Problem description
Below are some records. Copy every line in them that holds "scene".

Input for this task
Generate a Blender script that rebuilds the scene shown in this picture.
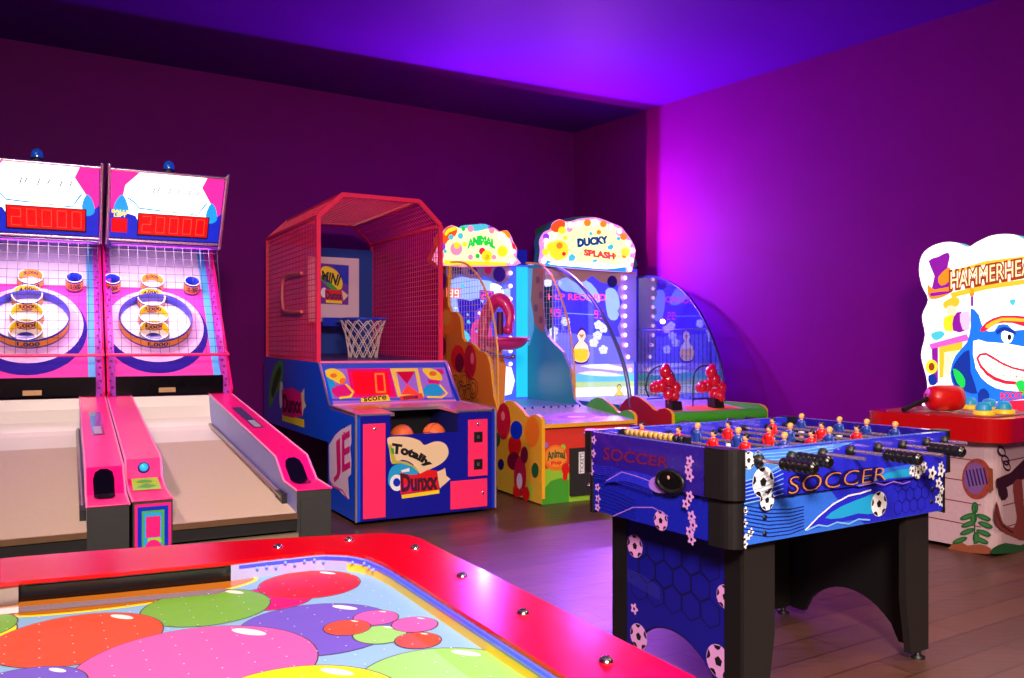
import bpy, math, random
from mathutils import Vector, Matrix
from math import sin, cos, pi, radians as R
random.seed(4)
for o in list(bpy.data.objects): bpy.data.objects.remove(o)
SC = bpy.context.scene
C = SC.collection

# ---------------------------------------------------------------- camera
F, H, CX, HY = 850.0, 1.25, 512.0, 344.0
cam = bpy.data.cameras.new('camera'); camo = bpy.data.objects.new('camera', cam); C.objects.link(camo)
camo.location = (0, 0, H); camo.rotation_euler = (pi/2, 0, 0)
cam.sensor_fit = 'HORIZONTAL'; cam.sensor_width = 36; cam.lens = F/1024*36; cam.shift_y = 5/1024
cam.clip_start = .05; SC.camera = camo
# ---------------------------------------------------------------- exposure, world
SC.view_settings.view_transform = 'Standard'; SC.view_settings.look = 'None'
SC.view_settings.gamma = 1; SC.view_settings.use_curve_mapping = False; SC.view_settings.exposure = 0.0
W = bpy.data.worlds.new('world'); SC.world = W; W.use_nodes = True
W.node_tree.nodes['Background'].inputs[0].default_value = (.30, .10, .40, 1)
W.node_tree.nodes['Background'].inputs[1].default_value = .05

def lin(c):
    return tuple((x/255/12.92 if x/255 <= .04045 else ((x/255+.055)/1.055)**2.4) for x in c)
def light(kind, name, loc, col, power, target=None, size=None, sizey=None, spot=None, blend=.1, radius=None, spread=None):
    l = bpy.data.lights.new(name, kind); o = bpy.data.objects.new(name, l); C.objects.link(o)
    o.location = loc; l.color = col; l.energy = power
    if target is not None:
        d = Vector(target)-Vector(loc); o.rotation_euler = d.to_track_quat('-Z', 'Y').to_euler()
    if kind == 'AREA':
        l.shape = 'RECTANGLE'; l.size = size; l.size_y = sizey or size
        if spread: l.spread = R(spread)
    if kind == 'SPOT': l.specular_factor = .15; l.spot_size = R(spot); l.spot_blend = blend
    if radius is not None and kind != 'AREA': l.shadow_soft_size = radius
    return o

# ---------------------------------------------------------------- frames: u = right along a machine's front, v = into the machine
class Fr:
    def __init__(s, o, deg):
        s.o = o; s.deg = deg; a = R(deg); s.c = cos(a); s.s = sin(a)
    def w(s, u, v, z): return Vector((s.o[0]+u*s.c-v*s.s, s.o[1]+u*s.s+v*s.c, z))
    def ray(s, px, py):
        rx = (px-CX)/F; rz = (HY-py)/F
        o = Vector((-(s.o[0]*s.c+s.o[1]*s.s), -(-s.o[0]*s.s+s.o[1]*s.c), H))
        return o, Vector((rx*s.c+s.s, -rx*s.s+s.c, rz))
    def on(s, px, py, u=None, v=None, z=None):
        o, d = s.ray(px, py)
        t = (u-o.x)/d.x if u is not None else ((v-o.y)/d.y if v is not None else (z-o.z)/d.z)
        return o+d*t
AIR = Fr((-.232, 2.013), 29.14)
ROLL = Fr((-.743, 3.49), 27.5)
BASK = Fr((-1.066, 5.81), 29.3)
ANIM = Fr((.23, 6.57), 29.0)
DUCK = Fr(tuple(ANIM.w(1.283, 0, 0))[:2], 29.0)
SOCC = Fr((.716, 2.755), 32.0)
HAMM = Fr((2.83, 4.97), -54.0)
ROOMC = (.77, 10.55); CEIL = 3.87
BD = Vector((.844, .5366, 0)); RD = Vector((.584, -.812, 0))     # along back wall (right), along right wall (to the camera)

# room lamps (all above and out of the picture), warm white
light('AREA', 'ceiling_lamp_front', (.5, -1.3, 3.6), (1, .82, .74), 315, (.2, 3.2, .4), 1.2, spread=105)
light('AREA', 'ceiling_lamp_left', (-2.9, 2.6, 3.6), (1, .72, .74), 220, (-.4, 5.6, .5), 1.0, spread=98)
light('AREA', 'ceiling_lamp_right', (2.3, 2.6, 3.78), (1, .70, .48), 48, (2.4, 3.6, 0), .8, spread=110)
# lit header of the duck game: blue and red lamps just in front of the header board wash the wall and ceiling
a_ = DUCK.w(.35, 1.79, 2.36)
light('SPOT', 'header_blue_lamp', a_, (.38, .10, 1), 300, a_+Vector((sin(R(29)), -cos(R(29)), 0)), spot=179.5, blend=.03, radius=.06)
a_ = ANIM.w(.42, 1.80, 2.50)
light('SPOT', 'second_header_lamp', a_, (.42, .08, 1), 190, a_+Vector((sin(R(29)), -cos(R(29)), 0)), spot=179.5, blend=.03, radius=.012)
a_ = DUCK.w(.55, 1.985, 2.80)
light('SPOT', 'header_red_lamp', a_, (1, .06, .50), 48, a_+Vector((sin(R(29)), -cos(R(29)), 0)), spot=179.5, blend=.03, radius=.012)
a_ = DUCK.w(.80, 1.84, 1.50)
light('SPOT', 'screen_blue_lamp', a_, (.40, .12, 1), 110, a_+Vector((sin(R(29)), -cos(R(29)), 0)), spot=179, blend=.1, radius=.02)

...

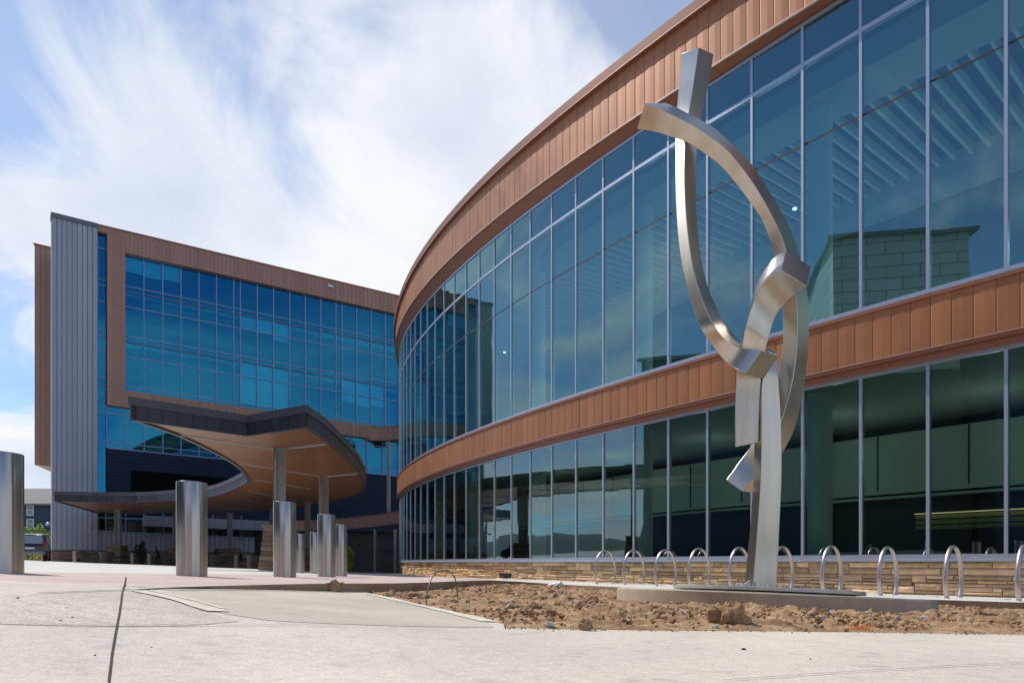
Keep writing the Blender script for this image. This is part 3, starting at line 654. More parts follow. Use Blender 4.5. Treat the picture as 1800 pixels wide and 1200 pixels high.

Problem solution
Generate a Blender script that rebuilds the scene shown in this picture.
SC = bpy.context.scene